What the task requires:
Write out exactly the lines between the line containing "Keep writing the" and the line containing "disp_l = dl_ + .010 * vnoise(Vl, 2.0, 21)", including both of those lines, and nothing more.

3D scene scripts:
==============================

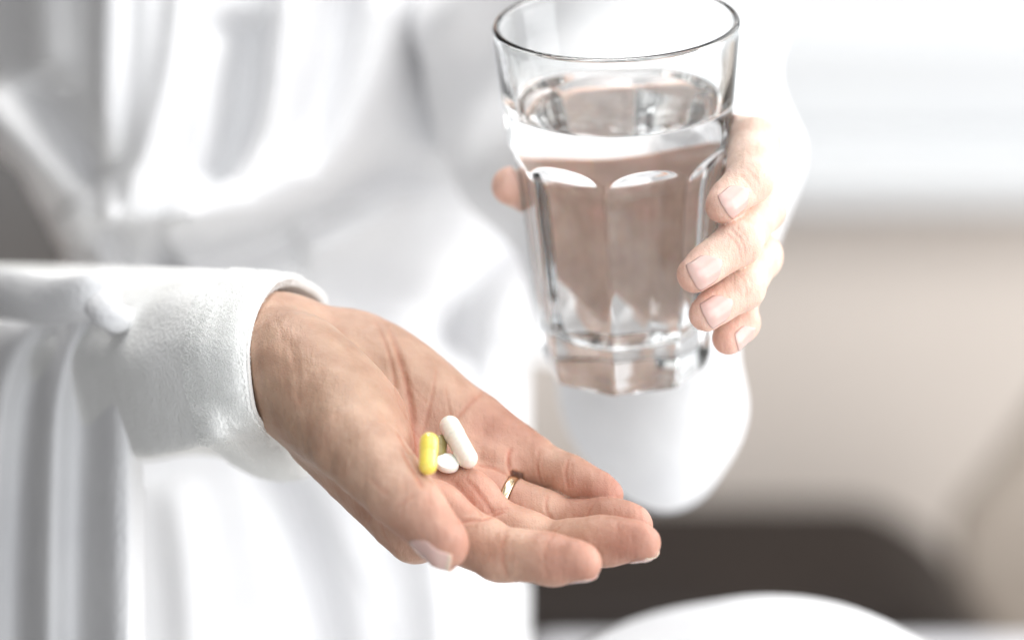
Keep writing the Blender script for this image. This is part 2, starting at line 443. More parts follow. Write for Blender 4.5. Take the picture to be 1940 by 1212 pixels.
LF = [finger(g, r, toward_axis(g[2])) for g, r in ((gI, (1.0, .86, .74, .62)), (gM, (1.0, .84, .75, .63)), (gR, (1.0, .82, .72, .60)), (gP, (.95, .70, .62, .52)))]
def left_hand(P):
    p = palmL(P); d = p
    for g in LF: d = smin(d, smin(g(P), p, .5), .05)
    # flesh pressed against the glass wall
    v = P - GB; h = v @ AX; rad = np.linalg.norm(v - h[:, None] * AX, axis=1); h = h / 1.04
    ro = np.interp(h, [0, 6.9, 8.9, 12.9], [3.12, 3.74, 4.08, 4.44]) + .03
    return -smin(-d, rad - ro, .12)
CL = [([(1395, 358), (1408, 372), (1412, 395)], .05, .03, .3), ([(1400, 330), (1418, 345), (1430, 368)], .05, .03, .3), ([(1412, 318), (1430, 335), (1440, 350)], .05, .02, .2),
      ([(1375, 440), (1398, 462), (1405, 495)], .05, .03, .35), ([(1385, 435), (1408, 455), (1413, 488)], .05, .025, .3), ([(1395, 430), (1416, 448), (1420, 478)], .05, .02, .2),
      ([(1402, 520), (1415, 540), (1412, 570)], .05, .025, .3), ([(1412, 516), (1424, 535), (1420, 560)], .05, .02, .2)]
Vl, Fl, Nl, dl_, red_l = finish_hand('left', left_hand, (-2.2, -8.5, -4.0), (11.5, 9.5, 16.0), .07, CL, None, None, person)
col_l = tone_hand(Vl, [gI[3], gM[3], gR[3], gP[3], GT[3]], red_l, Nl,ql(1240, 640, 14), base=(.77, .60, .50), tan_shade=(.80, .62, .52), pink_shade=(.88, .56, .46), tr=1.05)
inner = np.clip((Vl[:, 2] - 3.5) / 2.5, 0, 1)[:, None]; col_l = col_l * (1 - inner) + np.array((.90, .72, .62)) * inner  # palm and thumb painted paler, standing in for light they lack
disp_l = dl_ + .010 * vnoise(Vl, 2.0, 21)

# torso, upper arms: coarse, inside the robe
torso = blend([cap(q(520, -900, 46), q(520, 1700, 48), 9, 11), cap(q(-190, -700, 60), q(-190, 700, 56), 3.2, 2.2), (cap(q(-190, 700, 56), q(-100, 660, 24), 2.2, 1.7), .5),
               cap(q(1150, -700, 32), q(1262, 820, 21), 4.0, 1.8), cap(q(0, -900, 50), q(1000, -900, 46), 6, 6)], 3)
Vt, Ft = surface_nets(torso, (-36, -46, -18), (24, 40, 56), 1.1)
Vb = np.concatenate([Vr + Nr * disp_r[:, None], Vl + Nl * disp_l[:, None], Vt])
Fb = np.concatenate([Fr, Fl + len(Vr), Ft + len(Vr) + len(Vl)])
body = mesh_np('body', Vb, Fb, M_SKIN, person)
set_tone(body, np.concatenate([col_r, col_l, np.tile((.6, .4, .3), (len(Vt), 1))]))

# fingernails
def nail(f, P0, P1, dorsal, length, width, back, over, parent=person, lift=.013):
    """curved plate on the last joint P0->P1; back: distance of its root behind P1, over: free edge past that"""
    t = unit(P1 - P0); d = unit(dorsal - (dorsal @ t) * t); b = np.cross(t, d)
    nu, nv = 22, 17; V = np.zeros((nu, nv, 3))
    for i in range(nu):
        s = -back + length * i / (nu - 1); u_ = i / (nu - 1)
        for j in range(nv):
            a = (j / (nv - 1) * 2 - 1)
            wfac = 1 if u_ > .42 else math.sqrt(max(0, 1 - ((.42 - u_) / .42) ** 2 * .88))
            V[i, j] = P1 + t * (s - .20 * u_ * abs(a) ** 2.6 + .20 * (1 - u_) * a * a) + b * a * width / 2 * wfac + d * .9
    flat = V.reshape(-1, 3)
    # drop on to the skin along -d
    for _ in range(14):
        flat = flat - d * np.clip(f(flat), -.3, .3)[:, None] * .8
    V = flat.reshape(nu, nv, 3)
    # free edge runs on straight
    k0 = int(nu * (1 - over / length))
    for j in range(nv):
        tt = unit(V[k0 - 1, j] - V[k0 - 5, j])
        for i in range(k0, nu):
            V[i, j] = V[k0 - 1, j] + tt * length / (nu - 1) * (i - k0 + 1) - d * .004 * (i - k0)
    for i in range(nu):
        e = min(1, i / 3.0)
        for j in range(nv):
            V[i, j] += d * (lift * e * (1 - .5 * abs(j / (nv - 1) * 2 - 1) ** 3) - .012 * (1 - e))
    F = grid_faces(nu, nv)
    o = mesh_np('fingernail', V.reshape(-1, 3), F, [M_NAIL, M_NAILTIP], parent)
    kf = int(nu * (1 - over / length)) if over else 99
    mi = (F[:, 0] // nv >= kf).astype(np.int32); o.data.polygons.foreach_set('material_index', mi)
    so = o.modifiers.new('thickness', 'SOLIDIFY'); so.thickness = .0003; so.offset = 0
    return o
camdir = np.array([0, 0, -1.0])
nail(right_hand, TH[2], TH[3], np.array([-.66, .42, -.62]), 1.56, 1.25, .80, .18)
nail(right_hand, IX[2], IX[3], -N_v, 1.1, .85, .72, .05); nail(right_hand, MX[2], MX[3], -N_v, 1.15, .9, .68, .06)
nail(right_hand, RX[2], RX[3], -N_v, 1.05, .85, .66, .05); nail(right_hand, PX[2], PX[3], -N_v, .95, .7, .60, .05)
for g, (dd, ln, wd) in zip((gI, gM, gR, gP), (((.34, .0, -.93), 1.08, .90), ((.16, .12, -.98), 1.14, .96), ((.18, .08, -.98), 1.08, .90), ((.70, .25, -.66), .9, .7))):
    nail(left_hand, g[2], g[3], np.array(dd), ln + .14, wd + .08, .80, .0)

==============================

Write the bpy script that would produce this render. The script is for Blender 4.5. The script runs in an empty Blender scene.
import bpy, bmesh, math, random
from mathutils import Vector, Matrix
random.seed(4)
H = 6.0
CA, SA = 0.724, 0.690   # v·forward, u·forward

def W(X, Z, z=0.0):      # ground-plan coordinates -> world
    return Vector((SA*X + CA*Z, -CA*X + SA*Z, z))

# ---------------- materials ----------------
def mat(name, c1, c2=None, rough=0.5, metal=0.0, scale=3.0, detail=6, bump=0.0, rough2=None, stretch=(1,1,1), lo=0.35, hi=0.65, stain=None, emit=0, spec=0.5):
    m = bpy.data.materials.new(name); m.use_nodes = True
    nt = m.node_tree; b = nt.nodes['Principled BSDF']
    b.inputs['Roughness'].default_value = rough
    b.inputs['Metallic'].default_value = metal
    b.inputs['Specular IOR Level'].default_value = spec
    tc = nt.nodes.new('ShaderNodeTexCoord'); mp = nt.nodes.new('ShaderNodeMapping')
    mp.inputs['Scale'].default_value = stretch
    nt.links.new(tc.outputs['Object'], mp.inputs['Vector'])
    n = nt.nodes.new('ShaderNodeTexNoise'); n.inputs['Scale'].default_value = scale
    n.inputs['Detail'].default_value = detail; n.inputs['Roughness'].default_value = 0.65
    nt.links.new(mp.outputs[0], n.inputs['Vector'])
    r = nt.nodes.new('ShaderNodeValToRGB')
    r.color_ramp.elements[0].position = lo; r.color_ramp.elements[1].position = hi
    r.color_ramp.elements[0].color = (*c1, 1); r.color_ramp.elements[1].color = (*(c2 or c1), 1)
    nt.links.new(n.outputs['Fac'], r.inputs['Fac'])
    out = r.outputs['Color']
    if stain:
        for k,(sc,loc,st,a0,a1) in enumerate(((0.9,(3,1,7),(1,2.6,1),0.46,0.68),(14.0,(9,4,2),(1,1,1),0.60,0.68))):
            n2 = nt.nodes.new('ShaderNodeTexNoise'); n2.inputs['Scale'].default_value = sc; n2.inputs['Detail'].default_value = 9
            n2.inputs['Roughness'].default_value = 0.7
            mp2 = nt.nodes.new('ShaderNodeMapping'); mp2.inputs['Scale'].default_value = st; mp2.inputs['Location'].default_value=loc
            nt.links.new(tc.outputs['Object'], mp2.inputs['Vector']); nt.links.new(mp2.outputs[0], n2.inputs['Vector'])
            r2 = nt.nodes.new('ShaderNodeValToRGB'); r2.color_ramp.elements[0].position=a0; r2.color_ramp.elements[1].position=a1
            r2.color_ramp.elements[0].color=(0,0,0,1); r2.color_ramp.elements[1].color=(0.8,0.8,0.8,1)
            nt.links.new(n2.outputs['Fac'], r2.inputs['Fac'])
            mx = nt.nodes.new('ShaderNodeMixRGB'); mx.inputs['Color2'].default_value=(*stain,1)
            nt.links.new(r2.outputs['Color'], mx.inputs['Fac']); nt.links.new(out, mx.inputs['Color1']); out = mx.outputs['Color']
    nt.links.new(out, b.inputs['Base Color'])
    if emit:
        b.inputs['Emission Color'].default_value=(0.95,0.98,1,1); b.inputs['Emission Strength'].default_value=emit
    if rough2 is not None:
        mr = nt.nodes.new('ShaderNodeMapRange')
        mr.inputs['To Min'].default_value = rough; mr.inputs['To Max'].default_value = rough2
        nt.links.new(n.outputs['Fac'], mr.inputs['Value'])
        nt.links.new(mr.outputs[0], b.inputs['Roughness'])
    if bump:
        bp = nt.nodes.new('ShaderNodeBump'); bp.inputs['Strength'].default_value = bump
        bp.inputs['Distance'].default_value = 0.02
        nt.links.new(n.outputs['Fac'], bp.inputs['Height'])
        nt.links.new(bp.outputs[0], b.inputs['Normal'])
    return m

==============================

Result of this task:
Keep writing the Blender script for this image. This is part 2, starting at line 443. More parts follow. Write for Blender 4.5. Take the picture to be 1940 by 1212 pixels.
LF = [finger(g, r, toward_axis(g[2])) for g, r in ((gI, (1.0, .86, .74, .62)), (gM, (1.0, .84, .75, .63)), (gR, (1.0, .82, .72, .60)), (gP, (.95, .70, .62, .52)))]
def left_hand(P):
    p = palmL(P); d = p
    for g in LF: d = smin(d, smin(g(P), p, .5), .05)
    # flesh pressed against the glass wall
    v = P - GB; h = v @ AX; rad = np.linalg.norm(v - h[:, None] * AX, axis=1); h = h / 1.04
    ro = np.interp(h, [0, 6.9, 8.9, 12.9], [3.12, 3.74, 4.08, 4.44]) + .03
    return -smin(-d, rad - ro, .12)
CL = [([(1395, 358), (1408, 372), (1412, 395)], .05, .03, .3), ([(1400, 330), (1418, 345), (1430, 368)], .05, .03, .3), ([(1412, 318), (1430, 335), (1440, 350)], .05, .02, .2),
      ([(1375, 440), (1398, 462), (1405, 495)], .05, .03, .35), ([(1385, 435), (1408, 455), (1413, 488)], .05, .025, .3), ([(1395, 430), (1416, 448), (1420, 478)], .05, .02, .2),
      ([(1402, 520), (1415, 540), (1412, 570)], .05, .025, .3), ([(1412, 516), (1424, 535), (1420, 560)], .05, .02, .2)]
Vl, Fl, Nl, dl_, red_l = finish_hand('left', left_hand, (-2.2, -8.5, -4.0), (11.5, 9.5, 16.0), .07, CL, None, None, person)
col_l = tone_hand(Vl, [gI[3], gM[3], gR[3], gP[3], GT[3]], red_l, Nl,ql(1240, 640, 14), base=(.77, .60, .50), tan_shade=(.80, .62, .52), pink_shade=(.88, .56, .46), tr=1.05)
inner = np.clip((Vl[:, 2] - 3.5) / 2.5, 0, 1)[:, None]; col_l = col_l * (1 - inner) + np.array((.90, .72, .62)) * inner  # palm and thumb painted paler, standing in for light they lack
disp_l = dl_ + .010 * vnoise(Vl, 2.0, 21)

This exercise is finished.